I’m curious about this specific error. Since we are adopting the same .clang-tidy
config as upstream MLIR, I don’t know why it would fail for us and not them. I looked into an issue where clang-tidy barfed on our header guard in the lib/
directory, but didn’t have any issues with upstream MLIR. My hunch is it has to do with some paths hard coded into the checks that don’t work since we are outside the main LLVM source tree. I brought this up last week on the clang-tidy Discord… but haven’t heard back. If there is a way to solve this properly in clang-tidy (instead of NOLINT comments or other hacks), I’m happy to contribute.
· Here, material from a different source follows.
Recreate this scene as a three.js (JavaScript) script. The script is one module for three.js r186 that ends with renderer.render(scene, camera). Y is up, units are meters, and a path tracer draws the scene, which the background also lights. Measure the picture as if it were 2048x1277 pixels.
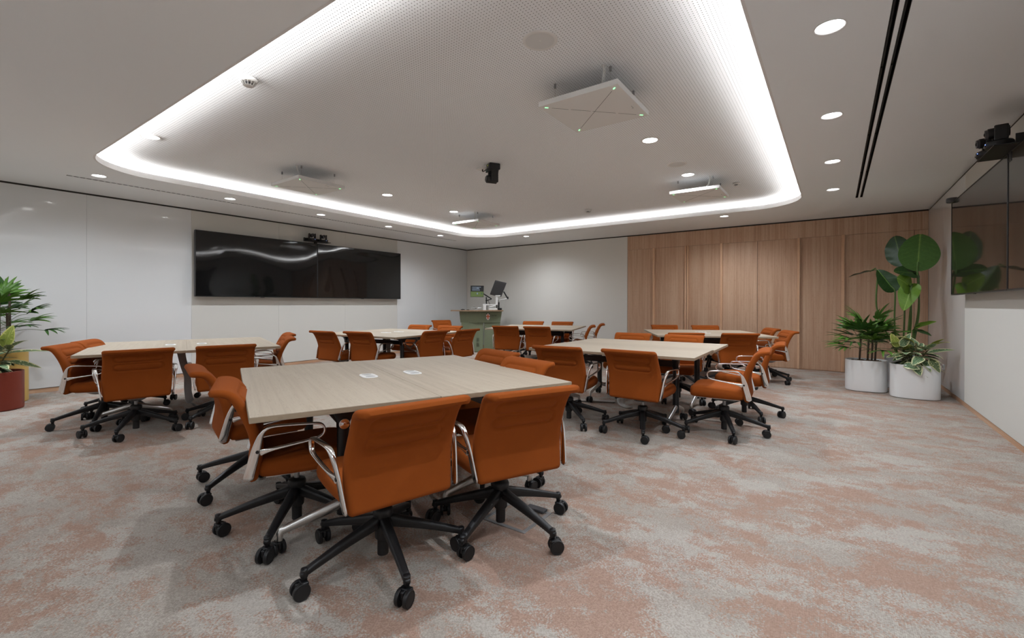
import * as THREE from 'three';
import { RoundedBoxGeometry } from 'three/addons/geometries/RoundedBoxGeometry.js';
import { mergeGeometries } from 'three/addons/utils/BufferGeometryUtils.js';
import { RectAreaLightUniformsLib } from 'three/addons/lights/RectAreaLightUniformsLib.js';

// ---------------------------------------------------------------- camera, exposure, large lights
const W = 2048, H = 1277, F = 913.2074;
const scene = new THREE.Scene();
scene.background = new THREE.Color(0x000000);
const camera = new THREE.PerspectiveCamera(2 * Math.atan(H / 2 / F) * 180 / Math.PI, W / H, 0.05, 60);
camera.setViewOffset(W, H, 0, H / 2 - 611.7809, W, H);          // architectural lens shift
{
  const [yaw, pitch, roll] = [35.2954, -0.1885, 0.1106].map((d) => d * Math.PI / 180);
  const fwd = new THREE.Vector3(-Math.sin(yaw) * Math.cos(pitch), Math.sin(pitch), -Math.cos(yaw) * Math.cos(pitch));
  const right = new THREE.Vector3(Math.cos(yaw), 0, -Math.sin(yaw));
  const up = new THREE.Vector3().crossVectors(right, fwd);
  const c = Math.cos(roll), s = Math.sin(roll);
  const r2 = right.clone().multiplyScalar(c).addScaledVector(up, s), u2 = up.clone().multiplyScalar(c).addScaledVector(right, -s);
  camera.position.set(0, 1.2, 0);
  camera.quaternion.setFromRotationMatrix(new THREE.Matrix4().makeBasis(r2, u2, fwd.clone().negate()));
}
const renderer = new THREE.WebGLRenderer({ antialias: true });
renderer.toneMapping = THREE.LinearToneMapping;
renderer.toneMappingExposure = 0.84;
renderer.shadowMap.enabled = true;
renderer.shadowMap.type = THREE.PCFSoftShadowMap;
RectAreaLightUniformsLib.init();
const DOWNLIGHT = 8.4;      // candela-like strength of one downlight
const COVE = 300;          // brightness of the cove strips
const LAMP = new THREE.Color(.92, .985, 1.06), COVELAMP = new THREE.Color(1.0, 0.99, 0.985);

// ---------------------------------------------------------------- room measures
const XL = -8.689, XR = 1.242, ZB = -10.018, ZF = 2.2, CH = 2.767, CH2 = 2.885;
const COF = { x0: -7.045, x1: -0.405, z0: -8.5, z1: -1.4, r: 0.72 };
const D2R = Math.PI / 180;

// ---------------------------------------------------------------- helpers
function rng(seed) { let a = seed >>> 0; return () => { a = (a + 0x6d2b79f5) | 0; let t = Math.imul(a ^ (a >>> 15), 1 | a); t = (t + Math.imul(t ^ (t >>> 7), 61 | t)) ^ t; return ((t ^ (t >>> 14)) >>> 0) / 4294967296; }; }
const V = (x, y, z) => new THREE.Vector3(x, y, z);
const lerp = (a, b, t) => a + (b - a) * t, clamp = (x, a = 0, b = 1) => Math.min(b, Math.max(a, x));
const smooth = (a, b, x) => { const t = clamp((x - a) / (b - a)); return t * t * (3 - 2 * t); };
const used = new Map();
function numbered(n) { const k = used.get(n) || 0; used.set(n, k + 1); return k ? n + '_' + String(k).padStart(3, '0') : n; }
function shadows(o) { o.castShadow = true; o.receiveShadow = true; return o; }
function thing(name, label, category, [x, y, z] = [0, 0, 0], turn = 0, group) {
  const o = new THREE.Group(); o.name = numbered(name); scene.add(o);
  o.position.set(x, y, z); o.rotation.y = turn; o.userData = { label, category };
  if (group) o.userData.group = group;
  return o;
}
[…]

More generally about the effectiveness of clang-tidy as an error in the automation: my two cents is if it doesn’t gate a PR from being merged or put a red X next to a commit, no one will look at the warnings. This is my experience from adding these sort of GitHub checks to other projects. Personally, as a newbie to C++ in general and the LLVM/MLIR styles specifically, I appreciate the guardrails. I know @jdd took care to ensure clang-tidy only runs on the code touched by a patch, so failures should only crop up when adding or refactoring code. This helps reduce a unnecessary lint noise while still making sure new contributions are within said guardrails.
I’m generally in favor of keeping clang-tidy in our GitHub workflow as-is, and addressing whatever makes it fail for us but not upstream MLIR. However, if others would prefer to just remove clang-tidy from being a blocker in GitHub, I’m not going to fight it.